Sagent Runs Into Trouble With Lender

Company in default of $7 million in secured loans it received late last year.

Sagent Technology Inc. has been declared in default of $7 million in secured loans it received late last year, a move which could force the company to be sold.

The data warehousing and enterprise integration software vendor announced Friday that it received notice of the default from CDC Software Corp., a wholly-owned subsidiary of Chinadotcom Corp. CDC had loaned Sagent $7 million in October of last year and has declared the entire principal amount due, seizing $4 million from Sagents deposit accounts.

Sagent officials said in a statement that they plan to contest the action, noting that the company has kept current with interest payments on the debt and was not required to begin paying off the principal until Oct. 24, 2004.

Sagent is also seeking to refinance its existing debt or sell all or part of the companys assets, officials said.

CDC announced in a statement that it was taking action against Sagent "based upon the occurrence of certain events of default" under the terms of the loan. It did not elaborate as to what those elements were.
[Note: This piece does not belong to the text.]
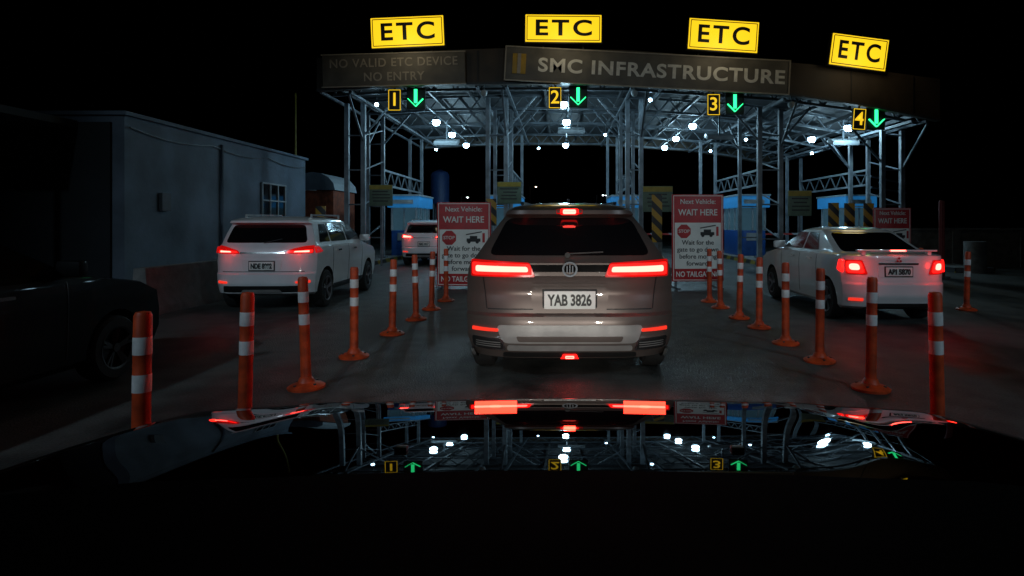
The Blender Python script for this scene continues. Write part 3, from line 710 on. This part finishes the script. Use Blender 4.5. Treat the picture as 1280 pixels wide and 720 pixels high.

CDC Software is the software development arm of Chinadotcom, the company that runs the Web site. CDC develops an enterprise application suite and localizes and resells other software vendors products in China and neighboring countries.

Last October, CDC and Sagent had also entered into a strategic partnership that called for CDC to resell Sagents technology in the Asia-Pacific region.

Sagent Chairman and CEO Andre Boisvert said at the time that Asia-Pacific was Sagents fastest-growing geographical market and the CDC partnership would help expand the Mountain View, Calif.-based companys market reach.

The $7 million loan CDC made to Sagent at that time was intended to help Sagent generate positive cashflow from operations, Boisvert said then.

In its most recent quarter ended Dec. 31, Sagent reported a net loss of $2.8 million on $8.5 million in revenues. The company lost $2.1 million from operations.